Not all black and white
“David McAlmont.” “Hendrix.” “Kele from Block Party”. “Phil Lynott from Thin Lizzy”. “Arthur Lee… does he count?” What do all these names have in common? Answer: we’re trying to think of all the black musicians who’ve made forays into typically ‘white’ territory. It’s the unspoken division in the history of music – the divide between white and black music. And me and a friend are trying to figure out why there are no black indie groups, or no black artists in indie groups. The recent deluge of bands with the word “The” in the title, all of them wearing improbably skinny jeans, is all very well. However, it becomes a bit disheartening when you realise that, with the exception of Kele, the lead signer with Bloc Party, and the one-time drummer of the Liberties (whose name nobody can remember), everybody involved in the scene is white.
At first the division seems pretty uncontested. Rock, New Wave, Punk and Indie – guitar music – are all white. Dance music, with its emphasis on the importance of rhythm – from reggae and house to hip hop to grime – is black territory. It seems a simple enough division, until you look a little deeper. If the guitar is such an intrinsically white instrument, then why are all the great guitarists black? All of the guitarists that the 60s guitar legends looked back to black artists: Eric Clapton listened to B. B. King records, Keith Richards idolised Muddy Waters, and so on. So there’s nothing intrinsically white about the guitar as an instrument.
The dearth of black musicians from the cannon of ‘classic’ rock acts in the 60s isn’t all that surprising when you remember that even until the early 1960s, black groups would release records with white musicians depicted on the sleeves. In the 70’s we get a deluge of funk and disco performers, again, producing ‘dance’ music, but by the 80s we again see this real division: whites with guitars, blacks producing hip-hop, house and early techno. Why is this?
There’s something instinctively unsettling about the idea that black music is all about rhythm while white music is about melody. It’s far too tied up to the myth of the ‘primitive savage’, the idea that black culture is less refined or less cerebral that white. The fact that black musicians have been far more successful as ‘dance’ artists might have much more to do with the fact that music to dance to became popular through DJs, from the 1940s onwards. To get a DJ to play your record, it didn’t really matter what colour you were (although RnB records were generally banned on the radio in the 40s). You just needed to sound good. On the other hand, to make it as an established act, you had to let yourself be marketed by the white-dominated music industry. Thus, blacks get dance hits, whites get established groups.
The punk scene, which many of the groups of today are looking back to, at first glance appears to be a tremendously white scene. However, this again, is illusory. The Clash, the single group most important for crafting the sound that today’s bands are emulating, had a fifth black member - Mikey Dread. The group also played numerous reggae songs and even hip hop tracks. The start of the 80s was a tremendously multi-racial time in terms of music history, with The Roxy in New York showcasing Hip Hop and Punk bands on the very same stage. So what went wrong?

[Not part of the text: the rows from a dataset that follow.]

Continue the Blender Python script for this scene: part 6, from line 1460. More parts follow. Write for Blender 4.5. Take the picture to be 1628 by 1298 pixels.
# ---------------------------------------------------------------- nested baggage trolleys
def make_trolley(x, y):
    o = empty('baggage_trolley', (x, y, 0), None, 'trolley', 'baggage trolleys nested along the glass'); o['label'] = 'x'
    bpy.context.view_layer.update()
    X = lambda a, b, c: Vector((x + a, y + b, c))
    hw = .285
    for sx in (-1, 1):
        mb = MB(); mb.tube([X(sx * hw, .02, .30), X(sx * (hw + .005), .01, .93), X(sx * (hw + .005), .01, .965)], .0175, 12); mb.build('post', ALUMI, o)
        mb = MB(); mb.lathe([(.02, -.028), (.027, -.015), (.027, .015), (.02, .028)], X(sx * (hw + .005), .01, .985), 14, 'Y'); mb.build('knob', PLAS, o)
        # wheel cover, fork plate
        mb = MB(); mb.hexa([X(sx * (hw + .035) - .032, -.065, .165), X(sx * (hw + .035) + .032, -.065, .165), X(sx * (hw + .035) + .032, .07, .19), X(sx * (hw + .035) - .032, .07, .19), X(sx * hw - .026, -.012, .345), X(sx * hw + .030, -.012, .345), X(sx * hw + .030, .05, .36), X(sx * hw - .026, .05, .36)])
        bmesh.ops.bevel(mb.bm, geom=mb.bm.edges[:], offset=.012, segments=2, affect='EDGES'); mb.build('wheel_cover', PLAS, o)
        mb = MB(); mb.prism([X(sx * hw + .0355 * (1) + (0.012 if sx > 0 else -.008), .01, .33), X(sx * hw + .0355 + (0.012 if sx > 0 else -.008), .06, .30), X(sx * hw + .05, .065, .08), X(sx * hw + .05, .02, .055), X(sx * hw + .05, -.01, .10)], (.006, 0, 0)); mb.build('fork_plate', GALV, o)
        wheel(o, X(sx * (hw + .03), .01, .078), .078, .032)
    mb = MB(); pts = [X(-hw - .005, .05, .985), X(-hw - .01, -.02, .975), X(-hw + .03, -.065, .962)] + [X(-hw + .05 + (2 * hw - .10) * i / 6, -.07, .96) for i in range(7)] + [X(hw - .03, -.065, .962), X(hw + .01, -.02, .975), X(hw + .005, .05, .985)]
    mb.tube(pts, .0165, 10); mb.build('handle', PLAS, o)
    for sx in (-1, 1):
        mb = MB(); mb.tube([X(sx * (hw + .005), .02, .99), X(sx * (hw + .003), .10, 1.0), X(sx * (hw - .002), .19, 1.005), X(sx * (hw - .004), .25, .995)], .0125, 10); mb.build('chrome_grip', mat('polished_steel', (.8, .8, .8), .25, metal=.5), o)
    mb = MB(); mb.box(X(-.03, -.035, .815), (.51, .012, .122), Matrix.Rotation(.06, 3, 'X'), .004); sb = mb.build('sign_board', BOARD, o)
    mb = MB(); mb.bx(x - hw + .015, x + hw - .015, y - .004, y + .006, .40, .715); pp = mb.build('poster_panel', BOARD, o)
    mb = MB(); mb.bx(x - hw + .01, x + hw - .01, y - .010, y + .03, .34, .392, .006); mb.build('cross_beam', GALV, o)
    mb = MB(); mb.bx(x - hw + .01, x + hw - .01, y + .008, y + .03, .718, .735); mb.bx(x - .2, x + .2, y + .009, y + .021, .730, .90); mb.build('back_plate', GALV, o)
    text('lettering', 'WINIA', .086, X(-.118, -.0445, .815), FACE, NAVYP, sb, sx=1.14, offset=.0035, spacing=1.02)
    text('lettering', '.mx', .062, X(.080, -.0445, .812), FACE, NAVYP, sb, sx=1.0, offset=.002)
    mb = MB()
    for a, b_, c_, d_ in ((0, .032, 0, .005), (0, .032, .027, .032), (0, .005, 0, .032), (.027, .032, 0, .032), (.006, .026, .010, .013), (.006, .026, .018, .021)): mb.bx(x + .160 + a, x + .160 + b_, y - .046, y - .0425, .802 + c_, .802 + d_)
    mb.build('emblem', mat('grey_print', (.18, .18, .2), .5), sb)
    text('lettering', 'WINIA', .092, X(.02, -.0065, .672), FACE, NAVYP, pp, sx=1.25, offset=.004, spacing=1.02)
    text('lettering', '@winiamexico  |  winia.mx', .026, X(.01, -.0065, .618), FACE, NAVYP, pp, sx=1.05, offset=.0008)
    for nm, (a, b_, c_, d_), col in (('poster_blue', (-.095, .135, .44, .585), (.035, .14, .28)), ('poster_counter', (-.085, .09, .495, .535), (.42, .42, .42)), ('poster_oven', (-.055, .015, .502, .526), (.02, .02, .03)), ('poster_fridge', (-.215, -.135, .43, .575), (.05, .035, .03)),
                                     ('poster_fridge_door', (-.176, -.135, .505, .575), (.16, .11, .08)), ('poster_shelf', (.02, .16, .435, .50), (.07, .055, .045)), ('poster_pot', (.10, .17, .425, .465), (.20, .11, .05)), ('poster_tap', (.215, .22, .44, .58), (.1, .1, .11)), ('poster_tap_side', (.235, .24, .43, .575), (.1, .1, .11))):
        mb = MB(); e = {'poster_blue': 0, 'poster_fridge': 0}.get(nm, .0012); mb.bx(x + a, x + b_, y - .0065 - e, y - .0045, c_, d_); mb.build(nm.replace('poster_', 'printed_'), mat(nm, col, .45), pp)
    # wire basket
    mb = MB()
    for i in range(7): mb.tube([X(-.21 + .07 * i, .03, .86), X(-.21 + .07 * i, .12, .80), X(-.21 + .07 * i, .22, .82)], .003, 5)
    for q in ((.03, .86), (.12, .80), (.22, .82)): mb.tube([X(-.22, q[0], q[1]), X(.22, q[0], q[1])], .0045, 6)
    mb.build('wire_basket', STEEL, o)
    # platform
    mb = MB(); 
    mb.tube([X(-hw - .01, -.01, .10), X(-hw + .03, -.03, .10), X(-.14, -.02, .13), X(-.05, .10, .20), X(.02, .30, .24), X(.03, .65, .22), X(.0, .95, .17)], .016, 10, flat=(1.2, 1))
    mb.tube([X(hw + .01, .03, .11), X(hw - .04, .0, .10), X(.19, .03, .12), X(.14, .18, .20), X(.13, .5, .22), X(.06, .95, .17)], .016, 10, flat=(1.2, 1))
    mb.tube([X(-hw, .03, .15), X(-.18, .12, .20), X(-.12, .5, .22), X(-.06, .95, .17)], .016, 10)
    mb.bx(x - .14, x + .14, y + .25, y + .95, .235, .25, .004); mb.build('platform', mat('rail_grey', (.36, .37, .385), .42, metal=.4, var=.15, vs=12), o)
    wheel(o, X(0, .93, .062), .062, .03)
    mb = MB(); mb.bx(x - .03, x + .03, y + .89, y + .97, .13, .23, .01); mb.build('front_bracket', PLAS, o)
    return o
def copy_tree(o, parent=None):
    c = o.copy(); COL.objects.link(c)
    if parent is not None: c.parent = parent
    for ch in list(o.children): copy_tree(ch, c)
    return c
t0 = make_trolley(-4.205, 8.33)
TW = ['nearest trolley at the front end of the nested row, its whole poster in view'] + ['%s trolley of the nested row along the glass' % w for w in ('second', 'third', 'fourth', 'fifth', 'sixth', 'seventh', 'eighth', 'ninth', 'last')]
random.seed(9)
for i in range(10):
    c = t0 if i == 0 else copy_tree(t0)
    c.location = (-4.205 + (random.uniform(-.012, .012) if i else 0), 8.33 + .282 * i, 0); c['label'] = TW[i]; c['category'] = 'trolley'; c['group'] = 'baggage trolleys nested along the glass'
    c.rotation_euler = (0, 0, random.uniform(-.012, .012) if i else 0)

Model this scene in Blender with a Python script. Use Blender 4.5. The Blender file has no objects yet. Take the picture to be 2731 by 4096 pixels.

Arguably, it’s because the scene started making money. Punk turned to New Wave, the record industry started heavily marketing guitar bands and inevitably, given the incredibly white and incredibly conservative nature of the scene, white musicians were pushed to the fore. Black musicians were only ever depicted by the media as producers of typically ‘black’ music, and thus the aspirations of young musicians were channelled along racial lines. Nice theory. Nota zeche.
However, the question still remains. In today’s internet age, with bands cropping up like mushrooms and with new hot indie groups appearing on a weekly basis, why are there no black indie bands? Is it a global conspiracy? Is it a minority group’s re-internalisation of projected stereotypes (whatever that means)? Or is it that black people know something that all these white boys in skinny jeans haven’t yet realised? Is it because indie music is fundamentally boring, and black people have got far too much sense to get involved in such a sterile scene? Answers on a postcard please.